A Itália tinha uma falsa democracia, era um país de terceiro mundo na Europa, onde os fascistas nunca saíram do governo. Um país anômalo no seio da Europa, que não reconhece o que aconteceu.

FOLHA - O governo da Itália afirma que você é responsável por quatro assassinatos durante os anos 70. Você matou?
BATTISTI
- Os PAC [Proletários Armados para o Comunismo] tinham uma linha ideológica em que a determinação era não matar. Quando o grupo adotou a linha [de assassinatos políticos], saí. Abandonei nesse momento a luta armada. Não atirei em ninguém, não matei ninguém. O Pietro Mutti [fundador dos PAC], que me denunciou, mudou várias vezes as versões em seus depoimentos.
Era cômodo ele colocar a culpa em mim, que estava longe. O problema é que nunca calei a boca.

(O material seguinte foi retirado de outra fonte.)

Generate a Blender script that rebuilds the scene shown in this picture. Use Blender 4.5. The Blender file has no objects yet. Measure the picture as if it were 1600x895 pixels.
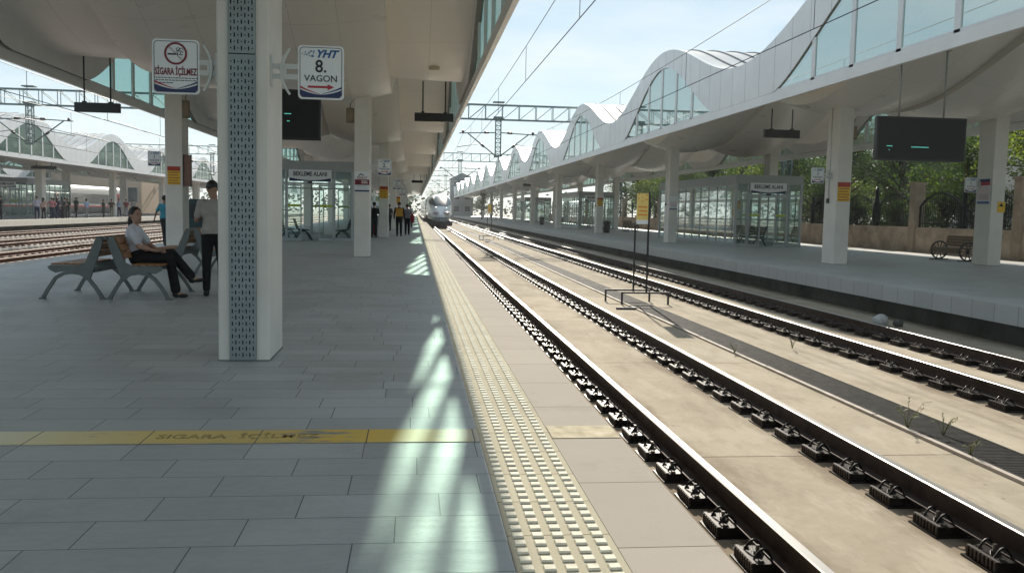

FOLHA - Ainda defende o comunismo?
BATTISTI
- Sou profundamente comunista. Não o comunismo cubano-soviético, mas aquele do "Manifesto Comunista", de Karl Marx [e Friedrich Engels].

FOLHA - O que acha do Brasil?
BATTISTI
- Conhecia apenas a literatura brasileira. É um país que desperta muita curiosidade. Estou começando a amá-lo.

FOLHA - Mesmo preso?
BATTISTI
- Sim, mesmo preso.
Esse ano que passei preso tem sido uma escola para aprender sobre o país. Não digo isso só pelo aspecto negativo. Talvez uma pessoa leve anos para aprender lá fora o que aprendi aqui dentro. O jeito brasileiro, a forma como o povo vive, tudo isso me fascina. O brasileiro tem muito do italiano.